BRASÍLIA, DF (FOLHAPRESS) - Tendo ocupado um dos principais cargos de assessoria do ministro Alexandre de Moraes na presidência do TSE (Tribunal Superior Eleitoral), o advogado Caio Facco Salles afirma que, em sua visão, a ameaça do Congresso Nacional de esvaziar as regras de estímulo à participação das mulheres na política não fará o tribunal recuar no rigor que tem tratado fraudes à cota de gênero.
"Essas medidas [parte do pacote eleitoral em discussão no Congresso] têm ido contra diversas decisões adotadas pelo TSE, principalmente na questão da fraude à cota de gênero", diz Salles, atualmente sócio do Gustavo Mascarenhas e Vinicius Vasconcellos Advogados, em Brasília.
O advogado, que deixou o cargo na presidência do TSE no último dia 30, ressalta que semanalmente a corte tem analisado casos e determinado a cassação de toda a chapa eleita por partidos que se utilizaram das chamadas "laranjas" --mulheres usadas apenas para cumprir a cota de 30% de candidaturas femininas, mas sem realização efetiva de campanha.
"Acompanhando as sessões do TSE, toda terça e quinta são julgados dois, três casos, toda semana. E quase sempre com a cassação porque a realidade é de um laranjal de candidaturas femininas."
Nesta quinta-feira (21), por exemplo, o tribunal eleitoral cassou os eleitos a vereador pelo PSB em Sebastião Laranjeiras (BA) pelo lançamento de uma candidatura laranja na chapa.
Essa jurisprudência tem se firmado a partir de dois casos.
Em 2019, decidiu-se pela cassação de vereadores de Valença (PI) e firmou-se o entendimento que a fraude às cotas contamina toda a chapa lançada. Em 2022, julgamento sobre a cidade de Jacobina (BA) estabeleceu as características gerais de definição de uma candidatura laranja, entre elas votação pífia e ausência de atos de campanha.
No mês passado, Moraes anunciou durante a sessão plenária que o TSE vai votar brevemente uma proposta de súmula (orientação geral para julgamentos de casos similares) sobre fraudes à cota de gênero.
Esse cenário tem resultado em uma forte reação na Câmara dos Deputados, que incluiu na chamada PEC da Anistia um dispositivo que proíbe a cassação das chapas caso entre os eleitos esteja uma mulher.
A proposta, que pode ser votada na próxima semana, concede o maior perdão da história a irregularidades cometidas por partidos políticos, entre elas as fraudes às cotas para estímulo à participação de mulheres e negros na política.

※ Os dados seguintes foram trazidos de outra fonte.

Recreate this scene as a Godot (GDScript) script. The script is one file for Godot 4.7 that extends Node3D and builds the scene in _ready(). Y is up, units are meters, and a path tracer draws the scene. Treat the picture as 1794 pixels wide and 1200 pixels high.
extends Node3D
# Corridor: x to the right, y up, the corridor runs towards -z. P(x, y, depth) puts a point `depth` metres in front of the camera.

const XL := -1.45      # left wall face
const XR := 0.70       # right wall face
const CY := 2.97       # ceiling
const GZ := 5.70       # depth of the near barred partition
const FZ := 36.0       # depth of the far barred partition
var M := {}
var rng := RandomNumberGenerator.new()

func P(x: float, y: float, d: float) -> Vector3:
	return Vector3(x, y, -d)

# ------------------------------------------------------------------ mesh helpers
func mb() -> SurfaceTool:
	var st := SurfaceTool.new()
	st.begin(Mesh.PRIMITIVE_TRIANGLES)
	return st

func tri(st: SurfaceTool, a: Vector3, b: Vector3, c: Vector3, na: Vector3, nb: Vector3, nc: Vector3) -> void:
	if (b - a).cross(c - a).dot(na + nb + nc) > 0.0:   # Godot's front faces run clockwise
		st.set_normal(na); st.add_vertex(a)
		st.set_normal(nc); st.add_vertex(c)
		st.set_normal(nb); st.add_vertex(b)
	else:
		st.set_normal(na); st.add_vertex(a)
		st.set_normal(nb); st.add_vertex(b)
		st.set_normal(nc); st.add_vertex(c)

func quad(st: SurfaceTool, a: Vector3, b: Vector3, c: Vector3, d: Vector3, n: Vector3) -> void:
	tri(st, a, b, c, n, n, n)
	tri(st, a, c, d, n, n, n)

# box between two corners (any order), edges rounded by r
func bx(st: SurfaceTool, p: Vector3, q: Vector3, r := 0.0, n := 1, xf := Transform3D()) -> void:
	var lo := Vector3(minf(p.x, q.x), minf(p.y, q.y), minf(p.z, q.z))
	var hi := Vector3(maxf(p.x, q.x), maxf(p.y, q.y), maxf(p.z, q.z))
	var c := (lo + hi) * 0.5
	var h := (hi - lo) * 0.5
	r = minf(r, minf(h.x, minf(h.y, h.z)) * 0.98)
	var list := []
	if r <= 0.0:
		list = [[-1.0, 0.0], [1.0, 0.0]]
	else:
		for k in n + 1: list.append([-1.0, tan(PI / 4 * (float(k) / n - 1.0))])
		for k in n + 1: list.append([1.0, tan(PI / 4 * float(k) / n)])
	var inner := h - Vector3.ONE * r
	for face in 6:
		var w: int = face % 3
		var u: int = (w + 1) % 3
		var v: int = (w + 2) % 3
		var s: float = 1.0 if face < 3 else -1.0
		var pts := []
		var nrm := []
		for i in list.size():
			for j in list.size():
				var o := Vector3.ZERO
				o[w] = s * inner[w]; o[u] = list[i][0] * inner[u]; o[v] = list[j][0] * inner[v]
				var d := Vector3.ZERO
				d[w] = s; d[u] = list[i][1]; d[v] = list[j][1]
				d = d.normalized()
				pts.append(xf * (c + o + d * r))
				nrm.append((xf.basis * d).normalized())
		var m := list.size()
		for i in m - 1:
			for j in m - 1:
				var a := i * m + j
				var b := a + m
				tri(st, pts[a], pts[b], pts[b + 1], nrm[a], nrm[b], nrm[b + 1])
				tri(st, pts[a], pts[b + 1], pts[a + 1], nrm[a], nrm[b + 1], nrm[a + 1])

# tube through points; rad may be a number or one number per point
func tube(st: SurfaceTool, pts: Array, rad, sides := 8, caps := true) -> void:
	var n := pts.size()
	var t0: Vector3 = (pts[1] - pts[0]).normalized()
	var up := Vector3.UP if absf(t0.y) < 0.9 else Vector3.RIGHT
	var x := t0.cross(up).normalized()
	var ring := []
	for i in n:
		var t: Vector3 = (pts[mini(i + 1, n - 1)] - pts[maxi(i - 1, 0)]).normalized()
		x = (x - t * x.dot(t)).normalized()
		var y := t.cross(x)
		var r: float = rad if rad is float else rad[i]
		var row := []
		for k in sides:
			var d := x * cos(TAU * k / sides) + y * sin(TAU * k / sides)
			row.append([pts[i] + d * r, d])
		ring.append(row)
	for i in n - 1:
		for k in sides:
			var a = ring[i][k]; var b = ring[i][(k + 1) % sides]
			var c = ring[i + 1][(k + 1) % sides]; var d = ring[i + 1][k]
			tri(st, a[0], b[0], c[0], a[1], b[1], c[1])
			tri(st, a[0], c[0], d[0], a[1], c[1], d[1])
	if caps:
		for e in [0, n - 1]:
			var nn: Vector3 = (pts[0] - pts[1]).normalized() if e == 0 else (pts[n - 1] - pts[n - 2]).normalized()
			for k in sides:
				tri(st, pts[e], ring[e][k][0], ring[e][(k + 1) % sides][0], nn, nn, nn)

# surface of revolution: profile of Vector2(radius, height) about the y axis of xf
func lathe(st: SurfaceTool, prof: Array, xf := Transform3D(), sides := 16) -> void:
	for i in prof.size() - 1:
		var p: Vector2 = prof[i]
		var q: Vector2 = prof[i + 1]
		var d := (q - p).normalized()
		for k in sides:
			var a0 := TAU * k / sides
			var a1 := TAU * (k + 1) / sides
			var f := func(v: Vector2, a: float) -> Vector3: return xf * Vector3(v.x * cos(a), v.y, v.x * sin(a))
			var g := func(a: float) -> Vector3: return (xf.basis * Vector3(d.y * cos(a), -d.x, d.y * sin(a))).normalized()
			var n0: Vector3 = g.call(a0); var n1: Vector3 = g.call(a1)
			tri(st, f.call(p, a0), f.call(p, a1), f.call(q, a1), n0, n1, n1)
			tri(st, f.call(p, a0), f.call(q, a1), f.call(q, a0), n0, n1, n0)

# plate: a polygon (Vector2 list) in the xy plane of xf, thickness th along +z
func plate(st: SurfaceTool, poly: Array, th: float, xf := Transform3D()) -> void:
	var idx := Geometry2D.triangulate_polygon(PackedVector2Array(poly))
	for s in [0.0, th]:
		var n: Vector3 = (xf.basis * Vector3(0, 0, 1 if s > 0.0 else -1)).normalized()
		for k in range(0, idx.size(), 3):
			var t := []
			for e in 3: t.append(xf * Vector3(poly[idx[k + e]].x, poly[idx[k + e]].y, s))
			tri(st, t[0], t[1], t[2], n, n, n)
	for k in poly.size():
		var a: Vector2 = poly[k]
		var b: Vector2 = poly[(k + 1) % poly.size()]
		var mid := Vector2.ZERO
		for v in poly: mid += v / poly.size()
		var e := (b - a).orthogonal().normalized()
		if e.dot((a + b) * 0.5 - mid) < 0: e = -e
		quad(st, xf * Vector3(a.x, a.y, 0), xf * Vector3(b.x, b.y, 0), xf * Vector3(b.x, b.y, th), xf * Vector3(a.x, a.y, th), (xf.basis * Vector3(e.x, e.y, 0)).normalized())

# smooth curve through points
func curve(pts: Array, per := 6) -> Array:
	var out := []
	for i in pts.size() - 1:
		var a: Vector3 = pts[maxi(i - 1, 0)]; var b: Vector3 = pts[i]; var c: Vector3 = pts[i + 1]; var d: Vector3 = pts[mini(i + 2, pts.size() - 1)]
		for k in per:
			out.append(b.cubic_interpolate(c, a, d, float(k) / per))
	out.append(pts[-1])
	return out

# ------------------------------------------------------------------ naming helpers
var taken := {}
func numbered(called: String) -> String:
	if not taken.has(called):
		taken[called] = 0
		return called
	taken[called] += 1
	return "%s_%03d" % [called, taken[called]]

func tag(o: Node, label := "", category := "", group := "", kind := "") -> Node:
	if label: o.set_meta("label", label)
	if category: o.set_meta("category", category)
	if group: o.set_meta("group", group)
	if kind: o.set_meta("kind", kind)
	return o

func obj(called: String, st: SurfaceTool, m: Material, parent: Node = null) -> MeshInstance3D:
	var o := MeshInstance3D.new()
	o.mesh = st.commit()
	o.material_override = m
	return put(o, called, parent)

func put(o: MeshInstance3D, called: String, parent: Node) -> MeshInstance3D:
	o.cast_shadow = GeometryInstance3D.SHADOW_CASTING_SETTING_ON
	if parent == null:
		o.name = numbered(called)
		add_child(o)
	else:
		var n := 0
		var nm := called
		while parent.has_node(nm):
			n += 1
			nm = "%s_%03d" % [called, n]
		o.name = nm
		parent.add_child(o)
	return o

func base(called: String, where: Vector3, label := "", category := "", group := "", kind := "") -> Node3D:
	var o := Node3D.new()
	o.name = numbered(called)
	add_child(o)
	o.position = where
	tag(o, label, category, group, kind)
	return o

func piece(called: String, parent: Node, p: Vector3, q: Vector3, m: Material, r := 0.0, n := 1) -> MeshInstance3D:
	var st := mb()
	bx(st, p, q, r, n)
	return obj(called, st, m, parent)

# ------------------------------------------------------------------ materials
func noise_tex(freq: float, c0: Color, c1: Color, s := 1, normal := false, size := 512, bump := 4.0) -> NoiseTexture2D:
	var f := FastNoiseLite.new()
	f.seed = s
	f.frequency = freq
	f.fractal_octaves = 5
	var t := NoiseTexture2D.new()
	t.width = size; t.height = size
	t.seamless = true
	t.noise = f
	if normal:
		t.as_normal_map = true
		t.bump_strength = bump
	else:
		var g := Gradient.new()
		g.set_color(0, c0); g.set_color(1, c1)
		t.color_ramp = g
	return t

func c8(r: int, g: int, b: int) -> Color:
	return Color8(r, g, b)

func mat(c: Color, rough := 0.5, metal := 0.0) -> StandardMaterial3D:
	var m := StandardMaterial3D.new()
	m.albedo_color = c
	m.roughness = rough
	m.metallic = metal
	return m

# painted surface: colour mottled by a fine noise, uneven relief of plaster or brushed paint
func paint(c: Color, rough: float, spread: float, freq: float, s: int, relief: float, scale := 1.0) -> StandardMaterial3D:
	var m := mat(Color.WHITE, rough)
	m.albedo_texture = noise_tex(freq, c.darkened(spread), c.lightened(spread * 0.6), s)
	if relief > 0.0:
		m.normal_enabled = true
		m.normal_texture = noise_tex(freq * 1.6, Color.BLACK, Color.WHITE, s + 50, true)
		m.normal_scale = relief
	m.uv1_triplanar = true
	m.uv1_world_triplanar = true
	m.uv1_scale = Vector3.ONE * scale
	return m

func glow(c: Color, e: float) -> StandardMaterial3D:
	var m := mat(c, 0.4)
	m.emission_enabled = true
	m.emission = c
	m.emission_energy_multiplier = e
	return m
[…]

"A anistia vai ter eficácia em relação às penas que foram impostas, mas não vai necessariamente impactar na forma que o tribunal tem interpretado [a lei]. Eu acredito que o tribunal vai continuar nesse caminho, inclusive pela gestão da ministra Cármen Lúcia, que tem mostrado muita preocupação nesse ponto específico", diz Salles.
Moraes segue na presidência do TSE até junho de 2024, quando cederá a vaga a Cármen Lúcia.
"Acho que a mensagem política dessa anistia é ruim, só que ela não vai interferir na jurisprudência ou na intenção do tribunal de conferir concretude a essa cota", acrescenta o advogado, afirmando que alguns pontos dos projetos discutidos no Congresso podem ser considerados inconstitucionais pelo STF (Supremo Tribunal Federal).
Um desses pontos seria a impossibilidade de cassação da chapa caso haja mulher eleita.
"Pode ser interpretado até como uma violação à independência entre os Poderes, porque o Congresso eventualmente revogaria as sanções anteriormente aplicadas, e todo o trabalho que o tribunal tem adotado em relação a isso basicamente seria jogado no lixo".
Nesta quinta, Moraes também se manifestou sobre a PEC da Anistia na nota em resposta aos questionamentos feitos pela presidente do PT, Gleisi Hoffmann, à Justiça Eleitoral.
"O Tribunal Superior Eleitoral repudia afirmações errôneas e falsas realizadas no intuito de tentar impedir ou diminuir o necessário controle dos gastos de recursos públicos realizados pelos partidos políticos, em especial aqueles constitucional e legalmente destinados às candidaturas de mulheres e negros", escreveu Moraes.
O caso das laranjas ganhou projeção nacional com a revelação pela Folha de S.Paulo em 2019 de um esquema de candidaturas femininas fictícias no PSL, o então partido de Jair Bolsonaro (PL).